> **Problem description**
Return, word for word, the lines from the line holding "Generate a Blender" through the line holding "SC.cycles.sample_clamp_indirect = 4.0". Include both end lines and no others.
---
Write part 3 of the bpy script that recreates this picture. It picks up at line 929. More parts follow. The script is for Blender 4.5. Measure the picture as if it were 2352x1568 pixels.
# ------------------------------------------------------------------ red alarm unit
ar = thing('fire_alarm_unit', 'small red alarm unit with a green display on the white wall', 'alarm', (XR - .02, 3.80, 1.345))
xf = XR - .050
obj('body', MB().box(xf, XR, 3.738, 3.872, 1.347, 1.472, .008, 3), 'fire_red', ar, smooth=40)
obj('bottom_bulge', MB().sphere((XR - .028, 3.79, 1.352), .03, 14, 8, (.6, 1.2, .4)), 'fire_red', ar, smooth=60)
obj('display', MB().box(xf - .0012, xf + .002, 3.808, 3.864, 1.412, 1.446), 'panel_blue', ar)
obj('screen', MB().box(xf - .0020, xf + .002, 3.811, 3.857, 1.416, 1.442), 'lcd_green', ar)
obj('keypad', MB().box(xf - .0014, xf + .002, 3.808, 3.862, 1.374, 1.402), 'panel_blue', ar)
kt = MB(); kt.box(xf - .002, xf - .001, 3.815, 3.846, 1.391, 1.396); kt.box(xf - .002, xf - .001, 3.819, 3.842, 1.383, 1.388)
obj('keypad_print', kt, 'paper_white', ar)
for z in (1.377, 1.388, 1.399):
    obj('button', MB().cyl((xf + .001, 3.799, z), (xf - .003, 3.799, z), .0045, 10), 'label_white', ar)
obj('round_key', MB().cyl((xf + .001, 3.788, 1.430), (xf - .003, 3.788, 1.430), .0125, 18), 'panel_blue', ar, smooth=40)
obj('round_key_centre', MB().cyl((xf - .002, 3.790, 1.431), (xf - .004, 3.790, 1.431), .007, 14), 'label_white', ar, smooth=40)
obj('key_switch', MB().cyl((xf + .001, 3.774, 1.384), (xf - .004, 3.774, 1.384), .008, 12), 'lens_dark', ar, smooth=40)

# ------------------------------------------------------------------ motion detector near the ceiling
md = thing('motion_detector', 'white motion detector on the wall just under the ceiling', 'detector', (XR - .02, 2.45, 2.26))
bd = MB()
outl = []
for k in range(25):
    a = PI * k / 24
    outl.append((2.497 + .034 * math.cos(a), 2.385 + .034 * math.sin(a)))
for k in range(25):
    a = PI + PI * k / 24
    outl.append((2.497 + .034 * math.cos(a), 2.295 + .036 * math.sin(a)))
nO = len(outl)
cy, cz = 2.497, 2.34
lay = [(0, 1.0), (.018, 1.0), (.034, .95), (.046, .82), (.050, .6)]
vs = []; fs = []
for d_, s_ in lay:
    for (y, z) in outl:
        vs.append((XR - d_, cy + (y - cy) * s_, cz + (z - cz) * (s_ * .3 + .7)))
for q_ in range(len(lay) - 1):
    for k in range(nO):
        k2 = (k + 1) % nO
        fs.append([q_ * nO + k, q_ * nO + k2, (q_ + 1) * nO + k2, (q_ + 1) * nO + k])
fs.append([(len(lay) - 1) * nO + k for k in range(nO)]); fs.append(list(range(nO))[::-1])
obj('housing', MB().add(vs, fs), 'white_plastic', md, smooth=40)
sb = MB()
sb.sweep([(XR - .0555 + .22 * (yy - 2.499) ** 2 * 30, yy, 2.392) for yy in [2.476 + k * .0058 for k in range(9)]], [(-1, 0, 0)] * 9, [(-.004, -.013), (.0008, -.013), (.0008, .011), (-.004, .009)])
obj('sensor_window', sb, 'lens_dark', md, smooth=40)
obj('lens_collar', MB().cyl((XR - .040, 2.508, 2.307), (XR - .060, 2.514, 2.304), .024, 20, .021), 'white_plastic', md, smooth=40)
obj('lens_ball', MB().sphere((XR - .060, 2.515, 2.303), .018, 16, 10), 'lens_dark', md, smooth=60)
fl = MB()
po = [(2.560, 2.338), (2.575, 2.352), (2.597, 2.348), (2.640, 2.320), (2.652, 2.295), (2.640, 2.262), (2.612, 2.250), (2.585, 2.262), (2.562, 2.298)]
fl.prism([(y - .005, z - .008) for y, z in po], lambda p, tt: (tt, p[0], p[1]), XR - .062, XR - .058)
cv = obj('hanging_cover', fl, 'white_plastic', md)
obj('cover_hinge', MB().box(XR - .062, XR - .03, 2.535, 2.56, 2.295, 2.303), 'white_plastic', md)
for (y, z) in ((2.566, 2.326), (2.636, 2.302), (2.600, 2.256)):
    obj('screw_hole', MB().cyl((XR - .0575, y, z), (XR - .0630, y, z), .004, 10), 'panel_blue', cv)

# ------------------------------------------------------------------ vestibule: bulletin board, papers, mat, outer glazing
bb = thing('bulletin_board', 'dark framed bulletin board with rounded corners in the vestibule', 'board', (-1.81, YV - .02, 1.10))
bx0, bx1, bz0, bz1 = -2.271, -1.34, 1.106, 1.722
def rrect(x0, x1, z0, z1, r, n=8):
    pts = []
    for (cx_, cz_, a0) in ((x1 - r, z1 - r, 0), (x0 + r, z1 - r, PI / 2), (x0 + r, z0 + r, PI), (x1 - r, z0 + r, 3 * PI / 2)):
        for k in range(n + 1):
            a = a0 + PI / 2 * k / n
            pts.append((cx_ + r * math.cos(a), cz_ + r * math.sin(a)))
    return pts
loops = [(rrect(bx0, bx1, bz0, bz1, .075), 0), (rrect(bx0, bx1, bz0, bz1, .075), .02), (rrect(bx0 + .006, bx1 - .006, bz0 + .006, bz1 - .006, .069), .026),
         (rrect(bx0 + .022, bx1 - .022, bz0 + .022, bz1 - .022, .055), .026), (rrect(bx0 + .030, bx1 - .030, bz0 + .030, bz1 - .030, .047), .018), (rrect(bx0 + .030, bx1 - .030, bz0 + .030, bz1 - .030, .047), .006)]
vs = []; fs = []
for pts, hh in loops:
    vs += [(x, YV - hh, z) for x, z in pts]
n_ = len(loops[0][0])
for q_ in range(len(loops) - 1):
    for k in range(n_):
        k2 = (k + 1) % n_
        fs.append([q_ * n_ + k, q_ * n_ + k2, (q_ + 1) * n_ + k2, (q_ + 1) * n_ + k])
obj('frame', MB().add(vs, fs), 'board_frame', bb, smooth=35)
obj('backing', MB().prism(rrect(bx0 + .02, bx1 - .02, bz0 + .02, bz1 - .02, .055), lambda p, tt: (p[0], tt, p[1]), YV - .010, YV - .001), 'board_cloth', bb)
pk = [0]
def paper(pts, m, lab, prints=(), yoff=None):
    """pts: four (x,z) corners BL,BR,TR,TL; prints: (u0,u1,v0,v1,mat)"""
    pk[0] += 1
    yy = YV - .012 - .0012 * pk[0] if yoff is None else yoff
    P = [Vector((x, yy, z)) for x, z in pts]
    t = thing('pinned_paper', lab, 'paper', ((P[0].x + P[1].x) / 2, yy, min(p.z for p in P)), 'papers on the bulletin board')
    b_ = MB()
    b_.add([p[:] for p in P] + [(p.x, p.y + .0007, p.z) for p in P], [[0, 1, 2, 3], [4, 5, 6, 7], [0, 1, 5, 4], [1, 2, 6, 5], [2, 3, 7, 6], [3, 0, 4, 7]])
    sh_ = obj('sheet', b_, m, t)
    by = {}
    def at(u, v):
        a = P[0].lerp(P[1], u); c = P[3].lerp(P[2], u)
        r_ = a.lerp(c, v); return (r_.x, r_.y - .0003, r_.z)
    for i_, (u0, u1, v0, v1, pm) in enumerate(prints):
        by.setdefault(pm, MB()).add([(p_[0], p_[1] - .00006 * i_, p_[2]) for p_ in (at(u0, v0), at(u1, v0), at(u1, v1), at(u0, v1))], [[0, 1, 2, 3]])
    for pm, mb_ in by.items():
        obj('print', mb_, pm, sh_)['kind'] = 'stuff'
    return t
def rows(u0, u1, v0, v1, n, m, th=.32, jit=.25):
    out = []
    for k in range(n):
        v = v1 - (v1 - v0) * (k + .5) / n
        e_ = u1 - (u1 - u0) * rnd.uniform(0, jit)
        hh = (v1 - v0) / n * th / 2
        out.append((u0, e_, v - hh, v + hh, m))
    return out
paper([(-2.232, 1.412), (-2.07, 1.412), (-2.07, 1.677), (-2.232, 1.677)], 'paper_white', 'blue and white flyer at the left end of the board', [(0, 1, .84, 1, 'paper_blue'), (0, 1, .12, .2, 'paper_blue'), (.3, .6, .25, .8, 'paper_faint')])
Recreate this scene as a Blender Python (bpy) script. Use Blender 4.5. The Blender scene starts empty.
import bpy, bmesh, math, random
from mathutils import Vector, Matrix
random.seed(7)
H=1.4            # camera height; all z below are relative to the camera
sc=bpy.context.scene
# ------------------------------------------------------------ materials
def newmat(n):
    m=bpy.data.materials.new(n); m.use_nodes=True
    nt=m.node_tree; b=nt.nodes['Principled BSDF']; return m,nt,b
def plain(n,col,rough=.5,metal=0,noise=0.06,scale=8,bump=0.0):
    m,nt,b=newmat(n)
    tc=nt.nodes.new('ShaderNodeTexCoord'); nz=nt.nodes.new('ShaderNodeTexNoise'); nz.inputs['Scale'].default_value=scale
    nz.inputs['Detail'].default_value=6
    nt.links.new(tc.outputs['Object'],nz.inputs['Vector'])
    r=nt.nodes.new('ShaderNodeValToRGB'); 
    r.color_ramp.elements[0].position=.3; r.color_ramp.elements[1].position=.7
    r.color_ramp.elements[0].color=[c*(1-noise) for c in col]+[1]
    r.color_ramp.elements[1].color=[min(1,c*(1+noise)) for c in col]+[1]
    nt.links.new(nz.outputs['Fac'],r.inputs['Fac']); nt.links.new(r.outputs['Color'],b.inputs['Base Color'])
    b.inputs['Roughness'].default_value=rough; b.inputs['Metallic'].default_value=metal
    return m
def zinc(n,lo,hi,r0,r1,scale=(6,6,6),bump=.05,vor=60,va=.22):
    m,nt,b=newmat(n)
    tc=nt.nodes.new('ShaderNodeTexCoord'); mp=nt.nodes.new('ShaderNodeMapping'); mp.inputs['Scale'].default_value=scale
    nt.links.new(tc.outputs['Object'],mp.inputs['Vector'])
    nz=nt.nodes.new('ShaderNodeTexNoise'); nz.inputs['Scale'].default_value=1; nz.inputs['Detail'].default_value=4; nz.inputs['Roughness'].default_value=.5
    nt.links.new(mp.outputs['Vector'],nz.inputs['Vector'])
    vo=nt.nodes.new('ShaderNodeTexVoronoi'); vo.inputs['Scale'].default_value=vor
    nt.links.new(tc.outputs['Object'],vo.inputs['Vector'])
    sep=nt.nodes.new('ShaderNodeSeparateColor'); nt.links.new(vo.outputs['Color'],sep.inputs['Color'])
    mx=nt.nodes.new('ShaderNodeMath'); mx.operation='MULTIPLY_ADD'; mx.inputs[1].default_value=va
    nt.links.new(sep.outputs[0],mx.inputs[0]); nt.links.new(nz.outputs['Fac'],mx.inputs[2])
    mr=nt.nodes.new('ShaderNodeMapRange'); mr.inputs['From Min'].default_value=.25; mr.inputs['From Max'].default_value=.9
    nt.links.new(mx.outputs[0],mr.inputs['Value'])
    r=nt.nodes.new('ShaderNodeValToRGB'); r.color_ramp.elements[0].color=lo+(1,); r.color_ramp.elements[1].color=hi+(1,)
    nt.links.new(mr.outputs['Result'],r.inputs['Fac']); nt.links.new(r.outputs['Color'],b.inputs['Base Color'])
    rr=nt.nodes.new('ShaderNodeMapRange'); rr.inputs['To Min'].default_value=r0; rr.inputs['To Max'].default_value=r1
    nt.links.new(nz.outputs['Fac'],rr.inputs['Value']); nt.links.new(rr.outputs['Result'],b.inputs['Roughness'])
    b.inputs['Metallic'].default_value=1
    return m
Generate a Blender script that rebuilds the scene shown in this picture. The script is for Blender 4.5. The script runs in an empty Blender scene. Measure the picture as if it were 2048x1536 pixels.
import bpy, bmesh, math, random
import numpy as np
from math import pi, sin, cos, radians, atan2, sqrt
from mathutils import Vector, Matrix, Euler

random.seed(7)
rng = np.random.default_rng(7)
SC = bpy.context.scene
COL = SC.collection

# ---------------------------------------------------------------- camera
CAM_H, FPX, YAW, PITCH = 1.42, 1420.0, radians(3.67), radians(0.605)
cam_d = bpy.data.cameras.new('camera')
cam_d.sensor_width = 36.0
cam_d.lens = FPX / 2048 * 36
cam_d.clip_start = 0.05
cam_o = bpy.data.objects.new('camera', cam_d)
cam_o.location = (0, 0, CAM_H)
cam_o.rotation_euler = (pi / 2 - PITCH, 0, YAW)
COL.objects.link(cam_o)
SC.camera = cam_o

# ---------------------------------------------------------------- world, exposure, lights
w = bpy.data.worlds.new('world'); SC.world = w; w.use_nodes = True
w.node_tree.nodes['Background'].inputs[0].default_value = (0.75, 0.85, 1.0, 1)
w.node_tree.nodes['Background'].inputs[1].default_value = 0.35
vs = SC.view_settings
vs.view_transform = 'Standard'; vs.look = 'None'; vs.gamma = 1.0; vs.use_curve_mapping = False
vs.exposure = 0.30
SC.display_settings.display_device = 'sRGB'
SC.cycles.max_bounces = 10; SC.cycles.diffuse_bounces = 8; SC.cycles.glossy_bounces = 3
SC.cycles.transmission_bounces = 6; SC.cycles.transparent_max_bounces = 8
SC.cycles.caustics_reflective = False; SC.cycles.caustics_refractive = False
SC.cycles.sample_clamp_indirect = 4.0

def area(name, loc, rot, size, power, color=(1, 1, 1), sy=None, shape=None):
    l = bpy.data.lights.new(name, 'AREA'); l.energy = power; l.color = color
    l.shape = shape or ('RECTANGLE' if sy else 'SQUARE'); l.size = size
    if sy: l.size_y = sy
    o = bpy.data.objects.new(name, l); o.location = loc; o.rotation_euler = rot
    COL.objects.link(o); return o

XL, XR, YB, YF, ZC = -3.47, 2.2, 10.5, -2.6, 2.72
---
> **Answer to this problem**
Generate a Blender script that rebuilds the scene shown in this picture. The script is for Blender 4.5. The script runs in an empty Blender scene. Measure the picture as if it were 2048x1536 pixels.
import bpy, bmesh, math, random
import numpy as np
from math import pi, sin, cos, radians, atan2, sqrt
from mathutils import Vector, Matrix, Euler

random.seed(7)
rng = np.random.default_rng(7)
SC = bpy.context.scene
COL = SC.collection

# ---------------------------------------------------------------- camera
CAM_H, FPX, YAW, PITCH = 1.42, 1420.0, radians(3.67), radians(0.605)
cam_d = bpy.data.cameras.new('camera')
cam_d.sensor_width = 36.0
cam_d.lens = FPX / 2048 * 36
cam_d.clip_start = 0.05
cam_o = bpy.data.objects.new('camera', cam_d)
cam_o.location = (0, 0, CAM_H)
cam_o.rotation_euler = (pi / 2 - PITCH, 0, YAW)
COL.objects.link(cam_o)
SC.camera = cam_o

# ---------------------------------------------------------------- world, exposure, lights
w = bpy.data.worlds.new('world'); SC.world = w; w.use_nodes = True
w.node_tree.nodes['Background'].inputs[0].default_value = (0.75, 0.85, 1.0, 1)
w.node_tree.nodes['Background'].inputs[1].default_value = 0.35
vs = SC.view_settings
vs.view_transform = 'Standard'; vs.look = 'None'; vs.gamma = 1.0; vs.use_curve_mapping = False
vs.exposure = 0.30
SC.display_settings.display_device = 'sRGB'
SC.cycles.max_bounces = 10; SC.cycles.diffuse_bounces = 8; SC.cycles.glossy_bounces = 3
SC.cycles.transmission_bounces = 6; SC.cycles.transparent_max_bounces = 8
SC.cycles.caustics_reflective = False; SC.cycles.caustics_refractive = False
SC.cycles.sample_clamp_indirect = 4.0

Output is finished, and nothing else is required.